The county is scheduled to hear from the Hampton Roads Sanitation District in two weeks about what it will take to alleviate the stormwater flooding, and Icenhour said the solution will be expensive and “will be paid for by...all of us taxpayers.”

Since the project was first proposed six years ago, the developer has made various adjustments to meet concerns of New Town neighborhoods. The developer reduced the number of proposed housing units from 186 to 176, and then to 139.

County resident Chris Henderson called the process a “six-year saga...and we wonder why we don’t have affordable housing in James City County, and it’s exactly this type of process that burdens” construction.

Of the proposed 139 housing units 82 would be single family homes and 57 would be townhouses and apartment units.

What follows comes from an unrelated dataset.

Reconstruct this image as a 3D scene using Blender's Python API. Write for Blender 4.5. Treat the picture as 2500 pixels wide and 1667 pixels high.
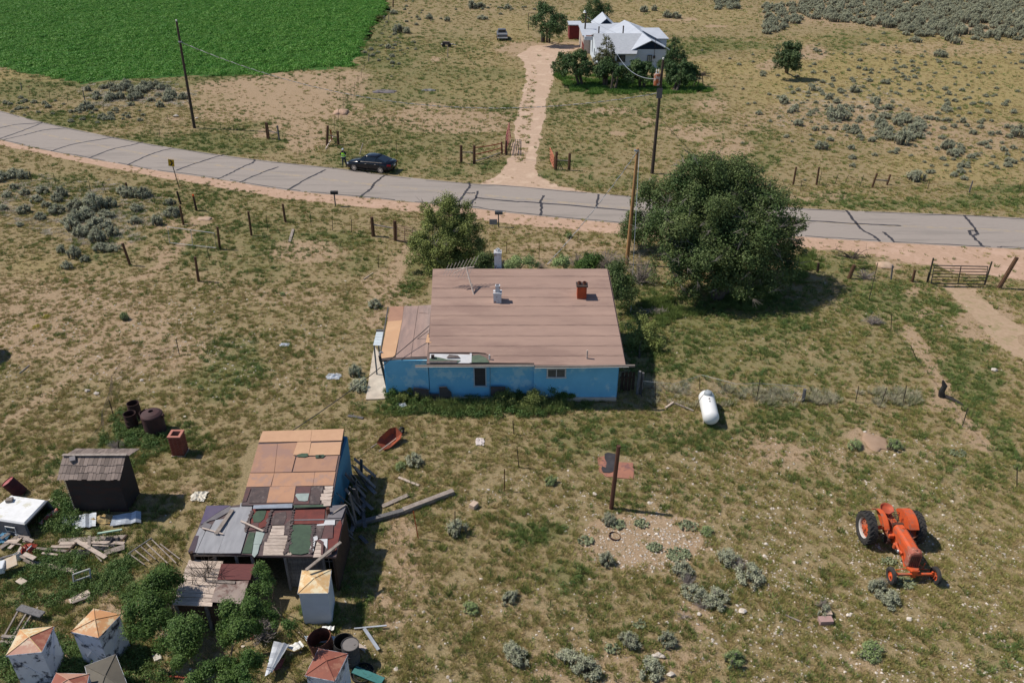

Affordable homes would comprise 20% of the units, with 16% of them priced for families earning up to 80% of the county’s average median income and 4% priced for those earning 60% of median income.

Developer Michael Youngblood told the supervisors he expects single family homes would sell from between $700,000 to $1 million, and the townhouses that are not set aside for affordable pricing would be in the $475,000 - $600,000 range.